(3D scene scripts)
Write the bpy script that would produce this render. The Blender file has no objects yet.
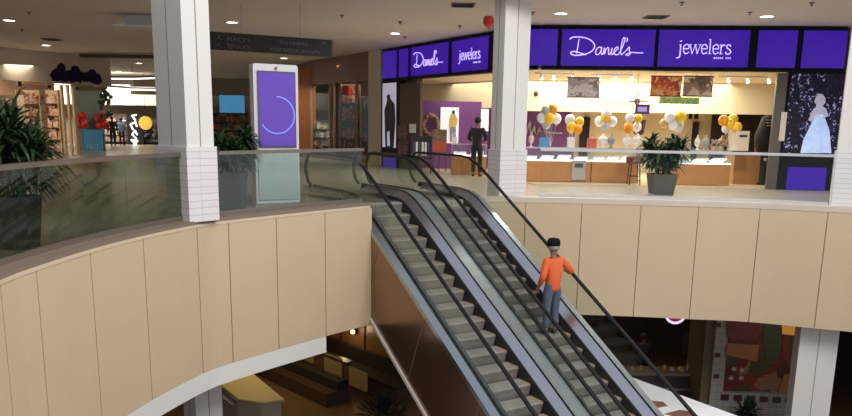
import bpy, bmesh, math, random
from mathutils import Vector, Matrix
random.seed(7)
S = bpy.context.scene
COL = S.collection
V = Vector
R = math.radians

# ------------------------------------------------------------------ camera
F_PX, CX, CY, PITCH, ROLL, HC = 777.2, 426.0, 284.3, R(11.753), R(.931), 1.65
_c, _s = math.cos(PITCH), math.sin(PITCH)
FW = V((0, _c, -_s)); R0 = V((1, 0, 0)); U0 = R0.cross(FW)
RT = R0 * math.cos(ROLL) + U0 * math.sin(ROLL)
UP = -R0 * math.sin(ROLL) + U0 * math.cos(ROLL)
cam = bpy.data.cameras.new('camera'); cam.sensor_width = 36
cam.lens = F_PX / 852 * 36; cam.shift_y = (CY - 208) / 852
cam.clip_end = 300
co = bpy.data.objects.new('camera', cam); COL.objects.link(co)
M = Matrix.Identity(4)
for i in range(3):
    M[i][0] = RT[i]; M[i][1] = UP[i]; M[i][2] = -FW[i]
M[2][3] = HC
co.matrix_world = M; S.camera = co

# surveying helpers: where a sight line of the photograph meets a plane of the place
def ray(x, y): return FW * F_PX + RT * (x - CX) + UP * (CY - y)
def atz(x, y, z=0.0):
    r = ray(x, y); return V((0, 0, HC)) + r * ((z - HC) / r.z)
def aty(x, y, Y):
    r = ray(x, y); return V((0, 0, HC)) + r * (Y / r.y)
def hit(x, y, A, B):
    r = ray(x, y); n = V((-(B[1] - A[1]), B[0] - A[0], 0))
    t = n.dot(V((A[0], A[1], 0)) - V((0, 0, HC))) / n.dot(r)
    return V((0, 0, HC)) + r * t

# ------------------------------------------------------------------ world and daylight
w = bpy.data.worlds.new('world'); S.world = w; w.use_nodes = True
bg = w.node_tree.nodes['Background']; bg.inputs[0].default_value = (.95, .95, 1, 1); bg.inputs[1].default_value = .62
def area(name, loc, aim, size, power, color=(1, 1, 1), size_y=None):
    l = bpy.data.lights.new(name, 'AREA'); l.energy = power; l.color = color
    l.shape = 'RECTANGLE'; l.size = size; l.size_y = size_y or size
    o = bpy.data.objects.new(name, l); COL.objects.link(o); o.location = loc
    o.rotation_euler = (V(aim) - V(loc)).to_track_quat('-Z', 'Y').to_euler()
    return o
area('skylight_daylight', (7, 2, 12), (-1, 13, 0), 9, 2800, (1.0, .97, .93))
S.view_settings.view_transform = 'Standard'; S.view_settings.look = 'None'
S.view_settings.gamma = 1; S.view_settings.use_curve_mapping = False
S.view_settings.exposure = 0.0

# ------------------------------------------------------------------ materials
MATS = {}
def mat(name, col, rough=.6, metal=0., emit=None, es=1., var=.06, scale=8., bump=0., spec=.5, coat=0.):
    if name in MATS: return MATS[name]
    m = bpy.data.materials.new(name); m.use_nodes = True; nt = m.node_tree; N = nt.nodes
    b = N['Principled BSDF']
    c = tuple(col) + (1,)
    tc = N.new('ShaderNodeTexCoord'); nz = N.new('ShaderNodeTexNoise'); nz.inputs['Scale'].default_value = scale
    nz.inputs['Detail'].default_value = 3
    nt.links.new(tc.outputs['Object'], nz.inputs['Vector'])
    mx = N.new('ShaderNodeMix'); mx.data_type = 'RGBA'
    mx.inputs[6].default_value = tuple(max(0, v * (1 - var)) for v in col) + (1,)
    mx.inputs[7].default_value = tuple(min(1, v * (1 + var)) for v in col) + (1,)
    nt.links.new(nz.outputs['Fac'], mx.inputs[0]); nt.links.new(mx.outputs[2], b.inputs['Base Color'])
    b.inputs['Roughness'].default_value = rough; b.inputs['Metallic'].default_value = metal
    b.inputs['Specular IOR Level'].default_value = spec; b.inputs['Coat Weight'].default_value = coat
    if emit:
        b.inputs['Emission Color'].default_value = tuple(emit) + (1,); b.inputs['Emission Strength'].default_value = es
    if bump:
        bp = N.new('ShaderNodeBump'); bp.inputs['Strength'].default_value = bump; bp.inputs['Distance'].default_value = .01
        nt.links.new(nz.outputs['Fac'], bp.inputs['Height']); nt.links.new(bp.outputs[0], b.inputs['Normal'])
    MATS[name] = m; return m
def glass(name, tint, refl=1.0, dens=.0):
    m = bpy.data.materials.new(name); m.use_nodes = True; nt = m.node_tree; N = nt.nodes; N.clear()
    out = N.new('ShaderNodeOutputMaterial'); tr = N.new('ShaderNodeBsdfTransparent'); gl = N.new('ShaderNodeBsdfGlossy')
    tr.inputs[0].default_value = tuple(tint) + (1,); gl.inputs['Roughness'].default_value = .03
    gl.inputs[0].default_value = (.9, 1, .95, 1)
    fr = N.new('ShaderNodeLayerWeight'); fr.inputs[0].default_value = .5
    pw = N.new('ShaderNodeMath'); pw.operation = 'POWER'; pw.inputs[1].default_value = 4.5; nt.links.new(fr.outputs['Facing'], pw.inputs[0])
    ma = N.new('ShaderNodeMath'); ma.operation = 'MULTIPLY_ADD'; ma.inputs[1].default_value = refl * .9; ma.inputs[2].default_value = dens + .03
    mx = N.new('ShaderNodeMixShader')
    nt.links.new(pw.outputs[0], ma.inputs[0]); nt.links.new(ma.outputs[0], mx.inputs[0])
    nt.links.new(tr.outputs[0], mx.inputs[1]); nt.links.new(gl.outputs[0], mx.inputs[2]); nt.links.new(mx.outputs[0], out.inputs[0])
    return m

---

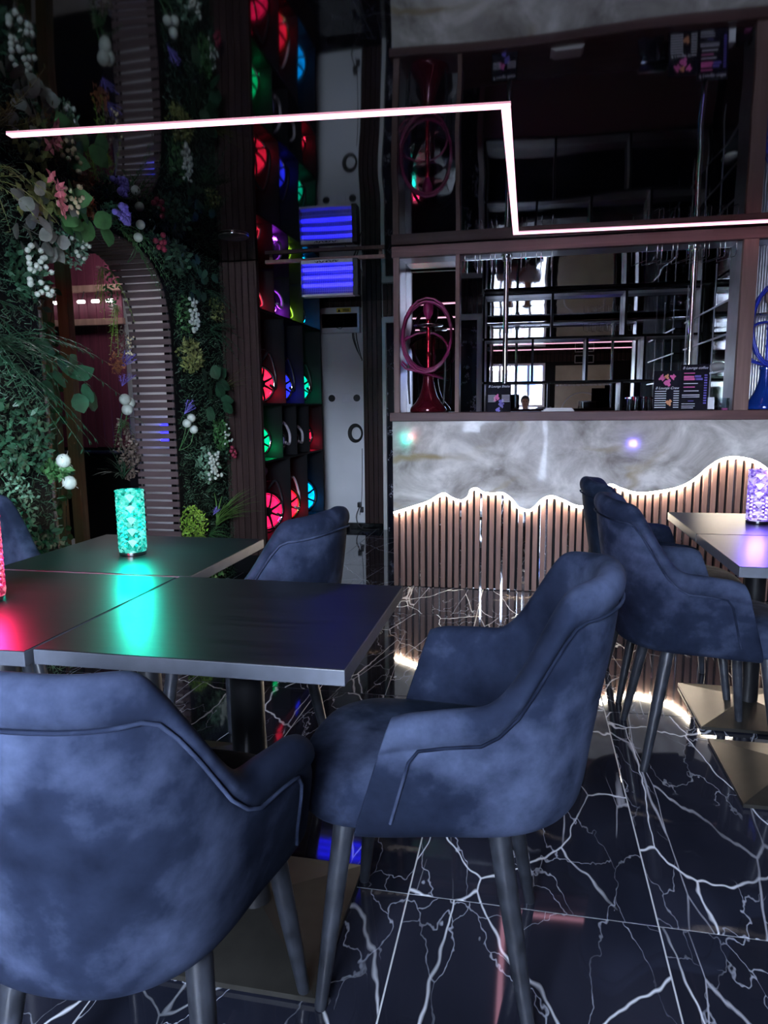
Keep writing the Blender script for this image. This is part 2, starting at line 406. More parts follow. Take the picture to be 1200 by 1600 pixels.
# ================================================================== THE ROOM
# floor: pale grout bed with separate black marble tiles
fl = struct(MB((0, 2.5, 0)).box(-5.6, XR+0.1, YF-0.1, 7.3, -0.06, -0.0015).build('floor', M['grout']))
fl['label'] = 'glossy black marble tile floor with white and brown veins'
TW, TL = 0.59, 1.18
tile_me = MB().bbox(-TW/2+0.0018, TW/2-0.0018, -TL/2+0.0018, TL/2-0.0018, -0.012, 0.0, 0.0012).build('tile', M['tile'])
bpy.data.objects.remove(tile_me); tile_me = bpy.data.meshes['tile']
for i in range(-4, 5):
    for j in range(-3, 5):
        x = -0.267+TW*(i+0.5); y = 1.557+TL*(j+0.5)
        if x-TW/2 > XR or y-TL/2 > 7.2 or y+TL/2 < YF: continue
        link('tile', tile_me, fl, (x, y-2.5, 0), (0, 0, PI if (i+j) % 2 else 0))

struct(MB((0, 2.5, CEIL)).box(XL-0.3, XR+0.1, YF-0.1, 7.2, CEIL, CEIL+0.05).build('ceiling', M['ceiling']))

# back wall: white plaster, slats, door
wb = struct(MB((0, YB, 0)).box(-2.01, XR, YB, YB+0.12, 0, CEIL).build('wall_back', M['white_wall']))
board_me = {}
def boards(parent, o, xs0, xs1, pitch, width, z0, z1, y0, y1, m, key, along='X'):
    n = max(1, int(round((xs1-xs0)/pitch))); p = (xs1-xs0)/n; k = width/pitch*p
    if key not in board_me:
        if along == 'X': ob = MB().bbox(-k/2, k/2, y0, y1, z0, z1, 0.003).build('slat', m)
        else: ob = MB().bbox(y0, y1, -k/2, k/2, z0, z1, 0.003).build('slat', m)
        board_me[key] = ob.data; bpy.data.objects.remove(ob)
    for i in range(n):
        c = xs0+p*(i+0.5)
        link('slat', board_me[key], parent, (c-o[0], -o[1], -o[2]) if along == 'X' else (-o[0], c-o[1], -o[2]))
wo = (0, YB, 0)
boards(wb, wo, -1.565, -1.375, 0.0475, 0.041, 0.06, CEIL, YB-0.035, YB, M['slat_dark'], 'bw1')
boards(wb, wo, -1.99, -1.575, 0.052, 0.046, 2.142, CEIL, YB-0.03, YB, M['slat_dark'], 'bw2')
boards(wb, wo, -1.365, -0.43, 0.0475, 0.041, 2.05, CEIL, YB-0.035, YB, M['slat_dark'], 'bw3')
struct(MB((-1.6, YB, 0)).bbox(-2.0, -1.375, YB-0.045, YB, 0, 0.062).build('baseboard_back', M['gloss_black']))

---

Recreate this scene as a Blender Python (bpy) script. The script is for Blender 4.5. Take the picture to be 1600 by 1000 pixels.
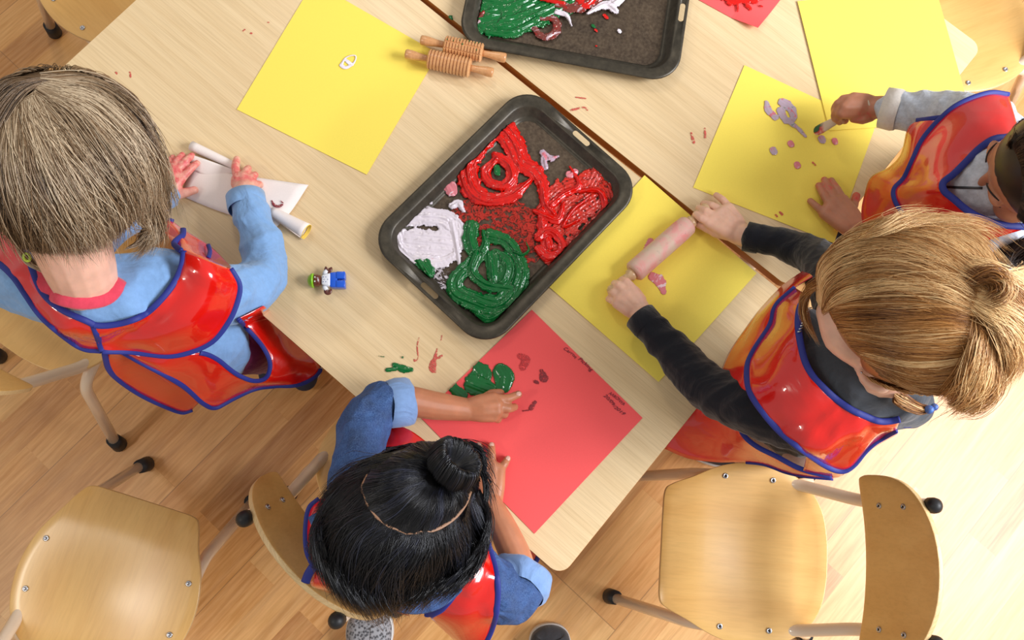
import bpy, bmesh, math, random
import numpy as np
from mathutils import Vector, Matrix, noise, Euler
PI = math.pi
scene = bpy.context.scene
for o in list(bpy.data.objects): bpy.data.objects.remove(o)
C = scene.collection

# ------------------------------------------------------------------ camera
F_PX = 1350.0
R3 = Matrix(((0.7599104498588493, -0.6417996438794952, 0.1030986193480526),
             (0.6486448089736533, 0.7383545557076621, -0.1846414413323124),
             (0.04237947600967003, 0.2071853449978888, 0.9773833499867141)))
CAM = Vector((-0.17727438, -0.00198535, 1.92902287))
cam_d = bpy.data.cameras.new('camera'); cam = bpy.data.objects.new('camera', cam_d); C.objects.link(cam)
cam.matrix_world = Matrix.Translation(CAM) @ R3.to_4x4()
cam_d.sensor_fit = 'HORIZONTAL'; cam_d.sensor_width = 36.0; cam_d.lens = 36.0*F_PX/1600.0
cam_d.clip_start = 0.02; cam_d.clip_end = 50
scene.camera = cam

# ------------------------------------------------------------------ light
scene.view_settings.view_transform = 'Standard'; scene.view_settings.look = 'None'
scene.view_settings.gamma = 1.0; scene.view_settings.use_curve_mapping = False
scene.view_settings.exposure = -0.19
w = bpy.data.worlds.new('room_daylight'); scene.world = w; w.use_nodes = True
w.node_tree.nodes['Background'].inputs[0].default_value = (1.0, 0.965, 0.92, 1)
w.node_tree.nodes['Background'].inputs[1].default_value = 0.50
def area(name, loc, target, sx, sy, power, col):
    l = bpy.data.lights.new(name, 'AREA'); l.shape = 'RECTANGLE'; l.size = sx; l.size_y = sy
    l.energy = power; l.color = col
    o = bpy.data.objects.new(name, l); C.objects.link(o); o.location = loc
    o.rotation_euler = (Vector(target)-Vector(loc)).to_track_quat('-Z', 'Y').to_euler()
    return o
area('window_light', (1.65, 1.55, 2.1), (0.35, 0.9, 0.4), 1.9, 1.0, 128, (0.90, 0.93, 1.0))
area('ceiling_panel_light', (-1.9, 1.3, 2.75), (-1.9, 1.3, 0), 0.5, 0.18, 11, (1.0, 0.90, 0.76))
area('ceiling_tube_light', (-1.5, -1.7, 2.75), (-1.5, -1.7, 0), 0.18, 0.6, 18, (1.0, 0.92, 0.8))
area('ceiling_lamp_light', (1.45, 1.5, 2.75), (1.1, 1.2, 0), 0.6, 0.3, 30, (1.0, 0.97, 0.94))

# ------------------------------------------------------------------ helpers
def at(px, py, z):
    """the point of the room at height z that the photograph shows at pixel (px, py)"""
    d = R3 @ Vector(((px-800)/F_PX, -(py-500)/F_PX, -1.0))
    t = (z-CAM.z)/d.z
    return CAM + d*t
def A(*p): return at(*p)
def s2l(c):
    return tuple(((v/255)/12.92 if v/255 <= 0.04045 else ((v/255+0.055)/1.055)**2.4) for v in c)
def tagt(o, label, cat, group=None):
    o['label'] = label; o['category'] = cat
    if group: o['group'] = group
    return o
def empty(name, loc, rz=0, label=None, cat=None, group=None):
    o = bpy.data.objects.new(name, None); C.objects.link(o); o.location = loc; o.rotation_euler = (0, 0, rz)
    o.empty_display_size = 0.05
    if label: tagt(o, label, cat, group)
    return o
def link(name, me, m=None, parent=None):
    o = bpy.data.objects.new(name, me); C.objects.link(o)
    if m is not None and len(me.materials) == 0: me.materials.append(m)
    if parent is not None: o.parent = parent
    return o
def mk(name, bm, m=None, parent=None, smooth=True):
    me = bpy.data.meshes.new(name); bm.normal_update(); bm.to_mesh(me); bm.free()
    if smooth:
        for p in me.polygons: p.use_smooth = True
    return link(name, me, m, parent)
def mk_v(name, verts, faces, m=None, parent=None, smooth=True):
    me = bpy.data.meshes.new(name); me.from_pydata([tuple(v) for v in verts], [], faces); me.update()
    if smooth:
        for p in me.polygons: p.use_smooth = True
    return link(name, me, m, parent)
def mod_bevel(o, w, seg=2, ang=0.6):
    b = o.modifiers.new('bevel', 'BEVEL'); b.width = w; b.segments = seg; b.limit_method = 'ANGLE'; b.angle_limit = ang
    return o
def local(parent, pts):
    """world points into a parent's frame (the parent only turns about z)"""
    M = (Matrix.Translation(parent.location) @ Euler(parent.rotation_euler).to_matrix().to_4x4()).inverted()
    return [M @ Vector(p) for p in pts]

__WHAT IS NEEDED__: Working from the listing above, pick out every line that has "Blender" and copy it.

__IN RESPONSE__:
Write the bpy script that would produce this render. The Blender file has no objects yet.
Keep writing the Blender script for this image. This is part 2, starting at line 406. More parts follow. Take the picture to be 1200 by 1600 pixels.
Recreate this scene as a Blender Python (bpy) script. The script is for Blender 4.5. Take the picture to be 1600 by 1000 pixels.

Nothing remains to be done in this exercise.